Söz konusu bu hizmet dirliğinin tahsisi dışında Orhan Gazi, İnegöl’e her hangi bir yatırım yapmamıştır. Ancak, o yıllarda İnegöl’e bağlı olan Geyikli Baba Karyesi’nde Baba Sultan adına hem bir türbe ve hem de bir zaviye nitelikli cuma mescidini inşa ettirmiştir.
Yine bu yıllarda Bursa Beysarayı genel sekreterliği görevini üstlenmiş olan
Kızıl Murad oğlu Aksungur da - günümüzde Sungur Paşa Köyü olarak anılan – Koçi Köyü’nü mülk olarak almış; ardından da, burada cami, hamam, türbe ve kervansarayyatırmıştır.Ayrıca, kurduğu bu hayri tesisler ile bağlantılı olarak da, evlâdiyet esasına göre, bir vakıf tesis etmiştir.
Diğer yandan eski adı, Kızıl Karyesi olan günümüz Çavuş Köyü’nü de Orhan
Gazi, Bursa-Beysarayı çavuşlarından Dura Çavuş’a dirlik olarak vermiştir.
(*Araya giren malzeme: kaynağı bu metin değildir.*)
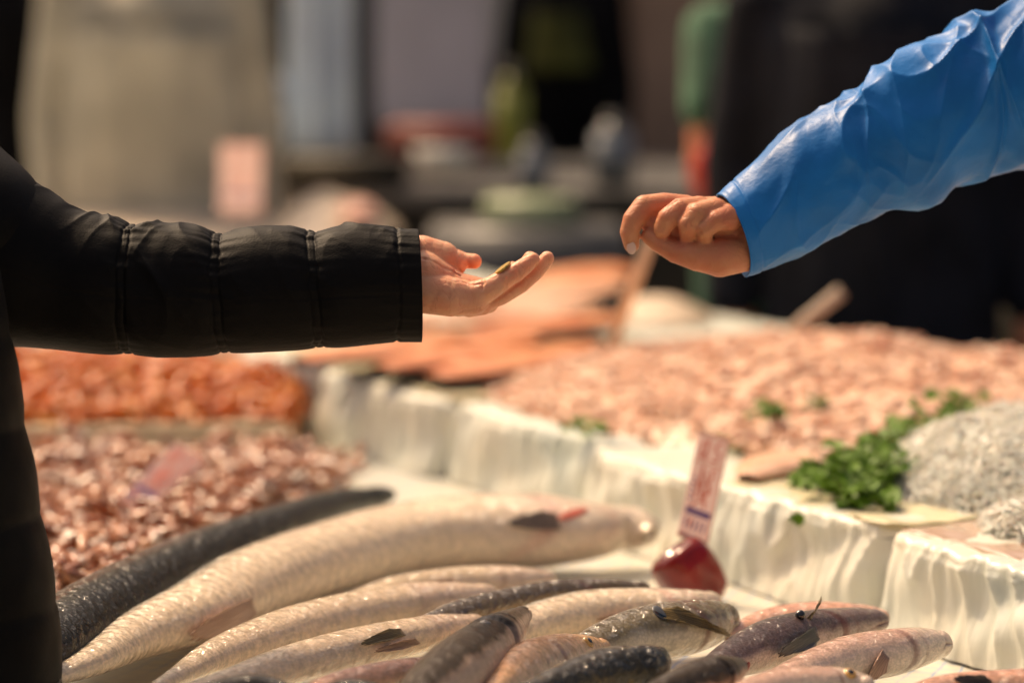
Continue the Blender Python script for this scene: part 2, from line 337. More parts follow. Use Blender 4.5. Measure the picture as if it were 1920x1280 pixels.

Aynı köy, daha sonraki yıllarda yine Bursa Beysarayı çavuşlarından Ahmet ve Mustafa çavuşlara dirlik olarak tahsis olunmuştur.
Çünkü burası, Yenişehir ile Kızılsarayı, yek diğerine bağlayan en kestirme yolun, güzergâhı olduğu için, güvenlik açısından hassâsiyet arzetmiş; kesintisiz olarak Bursa-Beysarayı çavuşlarından birine tahsis olunduğu gibi Derviş Hamza ve çocukları tarafından yönetilen buradaki zaviye de her dönemde idareciler tarafından desteklenmiş ve hizmete açık tutulmuştur.
Orhan Bey zamanında gerçekleştirilen bu farklı uygulamalara rağmen - tahrir defter kayıtlarına göre - İnegöl coğrafyasında eğemen güç, Turgut Alp oğlu İlyas Bey ile Osman Gazi’nin oğullarından Pazarlu ve Çoban beyler olmuştur.